La France se lève, et maintenant ?

Par Philippe Mabille  |   |  835  mots
L'éditorial de Philippe Mabille, directeur adjoint de la rédaction de La Tribune.

Tristesse, émotion, mais aussi espoir. C'est une magnifique image que la France a offert au monde hier où tout un peuple s'est levé en masse pour répondre à l'agression terroriste qui a frappé le journal Charlie Hebdo et tué 17 personnes. A l'évidence, il y aura un avant et un après ce 11 janvier 2015, qui va s'inscrire au Panthéon de l'histoire comme un  événement refondateur de la République. En montrant un pays debout, uni pour les valeurs de la République, les millions de personnes qui ont marché ce week-end ont impressionné le monde entier. La France montre qu'elle est et reste une grande démocratie au message universel et apporte le démenti le plus clair à tous ceux qui pensaient le pays endormi, comme condamné au déclin. Quelque chose s'est passé en France ce dimanche qui montre que le pays est prêt à se réveiller et à s'unir quand les valeurs fondamentales qui nous rassemblent sont menacées.

Les terroristes, qui voulaient nous diviser et provoquer un affrontement entre les communautés, ont perdu la bataille, pour l'instant en tout cas. Le peuple français, dans sa sagesse, a compris le piège dans lequel les islamistes veulent nous enfermer et y a apporté la meilleure des réponses : l'unité au nom de la liberté, de la laïcité et du refus du racisme et de l'antisémitisme, valeurs qu'incarnait l'esprit Charlie Hebdo.

Mais derrière l'émotion et le sentiment légitime de fierté devant la calme détermination de la foule, en réalité, tout commence en ce lundi 12 janvier. Que faire de cette union sacrée ? Comment la faire vivre et perdurer alors que la menace terroriste va obliger le gouvernement à prendre des mesures fortes dans les jours et les semaines à venir pour répondre à un danger dont tout laisse penser qu'il est là pour longtemps ? Banlieues difficiles, prisons, éducation, c'est toute la république et le « vivre ensemble » qui  est à reconstruire et les événements que le pays vient de traverser vont changer la face de la fin du quinquennat de François Hollande.
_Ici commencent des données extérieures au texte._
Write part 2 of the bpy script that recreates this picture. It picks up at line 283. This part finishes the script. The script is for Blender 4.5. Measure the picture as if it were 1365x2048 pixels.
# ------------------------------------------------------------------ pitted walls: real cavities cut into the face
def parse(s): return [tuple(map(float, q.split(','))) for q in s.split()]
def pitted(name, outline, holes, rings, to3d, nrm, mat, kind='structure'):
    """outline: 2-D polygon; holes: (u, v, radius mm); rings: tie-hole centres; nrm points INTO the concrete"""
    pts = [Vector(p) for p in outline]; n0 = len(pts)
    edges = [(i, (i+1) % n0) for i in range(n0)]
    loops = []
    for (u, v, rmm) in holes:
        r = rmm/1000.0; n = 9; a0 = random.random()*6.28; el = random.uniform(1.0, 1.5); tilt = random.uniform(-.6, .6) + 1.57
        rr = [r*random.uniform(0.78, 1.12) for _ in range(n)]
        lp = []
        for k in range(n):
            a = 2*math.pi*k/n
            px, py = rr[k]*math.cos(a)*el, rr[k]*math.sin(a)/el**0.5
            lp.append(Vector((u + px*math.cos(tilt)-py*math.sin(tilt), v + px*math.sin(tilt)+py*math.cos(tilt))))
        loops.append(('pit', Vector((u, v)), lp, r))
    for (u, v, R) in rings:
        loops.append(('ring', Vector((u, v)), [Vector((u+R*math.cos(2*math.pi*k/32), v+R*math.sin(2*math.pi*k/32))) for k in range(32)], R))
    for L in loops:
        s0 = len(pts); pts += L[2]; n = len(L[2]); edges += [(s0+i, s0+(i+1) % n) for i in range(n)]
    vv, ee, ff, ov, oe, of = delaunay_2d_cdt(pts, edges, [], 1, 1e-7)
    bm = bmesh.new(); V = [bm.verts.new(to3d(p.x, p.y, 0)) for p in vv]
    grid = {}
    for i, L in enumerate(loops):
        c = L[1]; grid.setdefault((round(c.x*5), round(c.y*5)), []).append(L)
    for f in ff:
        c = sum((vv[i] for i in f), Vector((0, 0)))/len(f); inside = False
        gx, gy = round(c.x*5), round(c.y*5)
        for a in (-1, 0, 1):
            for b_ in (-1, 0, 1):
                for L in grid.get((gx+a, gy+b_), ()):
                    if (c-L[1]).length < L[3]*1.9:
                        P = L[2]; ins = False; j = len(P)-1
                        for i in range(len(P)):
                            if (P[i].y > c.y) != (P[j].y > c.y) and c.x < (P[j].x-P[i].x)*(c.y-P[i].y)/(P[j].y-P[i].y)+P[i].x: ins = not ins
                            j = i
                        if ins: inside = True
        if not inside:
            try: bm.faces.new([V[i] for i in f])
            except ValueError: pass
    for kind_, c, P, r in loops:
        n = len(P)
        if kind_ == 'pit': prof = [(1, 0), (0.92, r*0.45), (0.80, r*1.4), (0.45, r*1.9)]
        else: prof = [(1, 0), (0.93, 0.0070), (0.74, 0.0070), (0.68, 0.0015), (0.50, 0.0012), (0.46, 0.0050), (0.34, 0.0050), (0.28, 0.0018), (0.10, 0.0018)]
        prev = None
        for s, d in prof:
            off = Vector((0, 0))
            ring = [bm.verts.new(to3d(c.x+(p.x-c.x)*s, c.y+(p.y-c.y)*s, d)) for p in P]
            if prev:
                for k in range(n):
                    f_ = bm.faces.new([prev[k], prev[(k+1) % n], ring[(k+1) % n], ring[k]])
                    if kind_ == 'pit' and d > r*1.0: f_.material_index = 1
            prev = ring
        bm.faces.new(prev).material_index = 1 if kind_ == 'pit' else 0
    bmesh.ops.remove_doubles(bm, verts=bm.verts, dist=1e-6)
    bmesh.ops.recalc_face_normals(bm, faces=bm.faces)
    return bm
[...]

Pour le chef de l'Etat, ce moment « Charlie Hebdo » est un levier majeur pour renverser la vapeur et regagner en crédibilité dans l'opinion. Comme président de la République, il va devoir se montrer à la hauteur des défis qui l'attendent pour maintenir la cohésion nationale et répondre à la demande de sécurité que va lui adresser la population. Il ne sera pas seul dans ce combat. La présence des principaux dirigeants européens à Paris dimanche constitue un soutien de taille. Face à un danger qui pèse sur tout le continent (des journaux ont été menacés en Allemagne et en Belgique dimanche -, c'est aussi à Bruxelles que les réponses vont devoir être recherchées. Déjà, la question de la fermeture de l'espace Schengen revient sur le devant de la scène afin de protéger les frontières poreuses de l'Europe de l'entrée ou du retour des djihadistes. Alors que la France et le Royaume-Uni sont en première ligne dans la guerre contre le terrorisme, en Irak contre l'Etat islamique ou en Afrique, la question de l'unité de la diplomatie et de la défense européenne va aussi revenir au premier plan.

La question sécuritaire va prendre le dessus sur tout autre considération, y compris économiques. Inutile de dire que la menace terroriste va forcément peser sur le climat des affaires à un moment décisif pour la reprise économique. La France devra-t-elle comme les Etats-Unis prendre des mesures de restriction de certaines libertés publiques pour combler les failles qui sont apparues dans notre arsenal anti-terroriste ? Faudra-t-il voter l'équivalent d'un « Patriot act », ce dont s'inquiète déjà les défenseurs des libertés ? Faudra-il protéger les écoles de confession juives, les quartiers où vivent les 600.000 juifs de France ? Les journaux et les journalistes devront-ils bénéficier encore longtemps d'une protection policière ?

La France va aussi devoir réviser en profondeur sa politique pénitentiaire alors que nos prisons sont le chaudron où naissent les vocations au djihad, ce qui va nécessiter des moyens budgétaires. Il faudra aussi apporter des réponses au sentiment d'abandon et de désespérance sociale des jeunes de nos banlieues. Tout un programme qui prendra bien sûr du temps. Et pourrait bien fissurer l'union nationale entre les partis politiques alors que chacun voudra récupérer à son avantage la force du mouvement qui s'est levé ce dimanche. Une chose est sûre, ce climat de tension aura forcément une incidence politique sur les élections à venir, aux départementales de mars comme aux régionales de décembre, et pèsera sur les élections présidentielles de 2017. Le Front national, exclu de la manifestation parisienne dimanche, pourrait bien être le principal bénéficiaire si François Hollande ne parvient pas à rassurer les Français.